(„Green Legend Ran“ directed by Satoshi Saga, 1992/93)
In der fernen Zukunft hat die Erde nicht mehr viel mit ihrem jetzigen Erscheinungsbild gemeinsam. Riesige Wassermassen? Ausgedehnte Wälder? All das gehört der Vergangenheit an, seitdem der mächtige Gott Rodo als Strafe für die frevelnden Menschen seine Statuen schickte und sich der blaue Planet daraufhin in eine riesige Wüste verwandelt hat. Trinkwasser ist inzwischen ein seltenes Gut geworden, der mächtige Kult der Rodoisten verwaltet die knappen Reserven mit eiserner Hand. Nur eine kleine Gruppe an Rebellen, Hazzards genannt, lehnt sich gegen die Schreckensherrschaft auf und fordert einen gerechten Zugang für alle. Der junge Ran, der sich eines Tages den Hazzards anschließt, hat aber noch einen zweiten Grund, gegen die Soldaten zu kämpfen: Einer von ihnen hat damals seine Mutter ermordet, wofür er Rache geschworen hat. Richtig kompliziert wird es jedoch erst, als er dabei Aria kennenlernt, ein silberhaariges Waisenkind, welches über eigenartige Kräfte zu verfügen scheint.

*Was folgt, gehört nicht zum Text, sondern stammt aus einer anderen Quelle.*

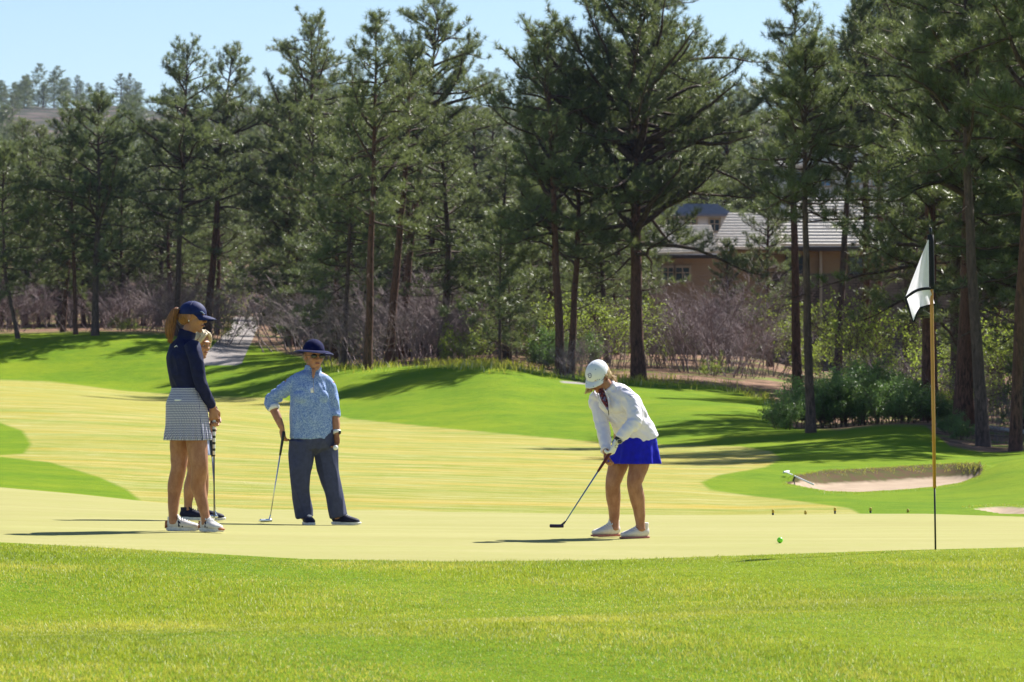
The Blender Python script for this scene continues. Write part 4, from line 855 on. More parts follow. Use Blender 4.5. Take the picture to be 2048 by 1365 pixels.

Green Legend Ran ist einer dieser Anime, der im Zuge der großen Welle in den 90ern nach Deutschland kam, an den sich heute aber kaum einer mehr erinnert. Das mag sicher auch daran liegen, dass die ursprünglich aus drei Episoden bestehende Direct-to-Video-Produktion inhaltlich erst einmal nur wenig bietet, woran man sich tatsächlich erinnern müsste. Eine postapokalyptische Welt, in der die Natur zerstört wurde, ein aufbrausender junger Held, der die Despoten niederringt, ein geheimnisvolles Mädchen mit unbekannten Kräften – das war schon vor über zwanzig Jahren nicht wirklich neu gewesen. Immer wieder meint man dann auch, vielleicht versehentlich doch einen anderen Anime eingelegt zu haben, gerade die Ökogeschichten von Nausicaä aus dem Tal der Winde und Nadia: The Secret of Blue Water kommen einem immer wieder in den Sinn. Dass viele der Figuren keine echten Charaktereigenschaften entwickeln, hilft auch nicht unbedingt dabei, sich von der großen Konkurrenz abzuheben.
Ein paar interessante Punkte gibt es dann aber doch, für den sich Green Legend Ran lohnen würde. Zum einen spielt der Wahnsinn des Krieges eine größere Rolle: Auch wenn die Hazzards beispielsweise als Rebellen automatisch die guten sein sollten, so ganz eindeutig ist das nicht immer. Bemerkenswerter noch sind aber die Gegenspieler, welche den einstigen Unglücksbringer verehren und einen bizarren Kult daraus geschaffen haben. Und überhaupt: Bizarr ist so einiges an den Anime, von den alptraumhaften Illusionen, welche die Protagonisten immer mal wieder haben, über die verzerrten und völlig unproportioniert gestalteten Bischöfe bis zu der besonderen Rolle von Pflanzen. Erklärt wird davon nicht alles, was einerseits den Mysteryfaktor hochhält, andererseits aber etwas unbefriedigend ist – vor allem, da sich die Geschichte nur sehr langsam fortbewegt, man sich viel Zeit für wenig Inhalt lässt.
Dass Green Legend Ran oft etwas eigenartig wird, liegt aber auch an der audiovisuellen Umsetzung. Nein, ein technisches Meisterwerk hat das Animationsstudio AIC (El Hazard, Now and Then, Here and There) sicher nicht abgeliefert. Die Bewegungen sind flüssig genug, die Designs teils gelungen – gerade der Kontrast zwischen den etwas faden normalen Menschen und den missgestalteten Kultanhängern. Auch sonst arbeitet man hier gern mit Kontrasten: Rote Wüsten, weißer Himmel, da gibt es keine Nuancen. Und kaum Hintergründe, die meisten Szenen bestehen aus detailarmen Flächen. Aber auch wenn das Auge nur wenig geboten bekommt, irgendwie ist das Ergebnis doch stimmig. Gerade weil die Figuren oft in leeren Räumen agieren, entwickelt sich daraus eine surreale und düstere Endzeitatmosphäre, welche zu den Alptraumszenen passt und dabei von einer Musik unterstützt wird, die tendenziell in Richtung Rock geht und nie so wirklich dazuzugehören scheint.